De fait, le taux de fécondité des descendantes d’immigrés tend à rejoindre celui des femmes issues de la population majoritaire (autour de 1,85 enfant par femme) et l’apport des étrangères au taux de fécondité national est modeste (+ 0,1 enfant par femme). Selon l’Insee, en 1975, la population française de naissance représentait 89,8% des plus de 15 ans. Quatre décennies plus tard, en 2014, ce chiffre demeure relativement stable, à 88%. Ces données, issues du fichier détail des recensements de la population de 1968 à 2014 de l’Insee, contredisent la thèse d’une substitution démographique imminente. « En 2015, 7,3 millions de personnes nées en France ont au moins un parent immigré, soit 11% de la population », note en outre l’Insee. Comment, dans ces conditions, opposer des Français « de souche » à des Français « de papier » ?

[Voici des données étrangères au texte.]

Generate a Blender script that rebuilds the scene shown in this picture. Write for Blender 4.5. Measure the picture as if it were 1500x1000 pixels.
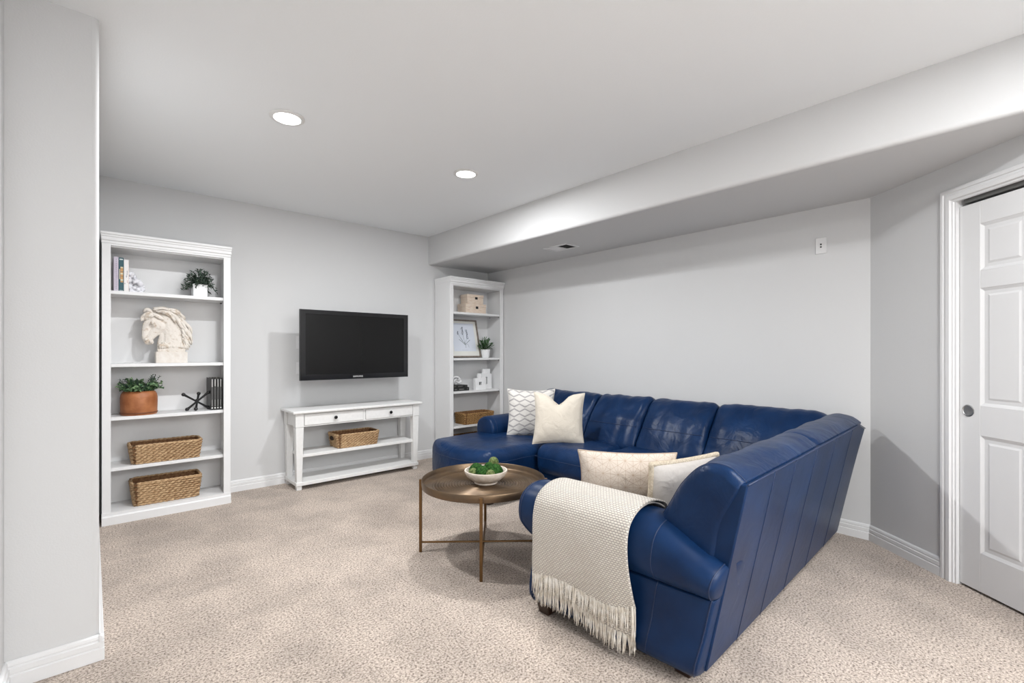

Les fantasmes sur l’immigration sont anciens et ceux qui les diffusent ont parfois recours à des chiffres fantaisistes ou à des comparaisons abusives, tel le parallèle douteux opéré entre l’immigration et les « invasions barbares » ou la colonisation. Comme si les migrants qui s’exilent, poussés par l’espoir d’une vie meilleure pour eux et leurs proches, n’avaient d’autre but que de semer la désolation et la misère. Avec le recul, pourtant, on ne peut que se borner à constater qu’aucun des scénarios catastrophistes et menaçants formulés au cours du dernier siècle en matière de flux migratoire ne s’est jamais réalisé.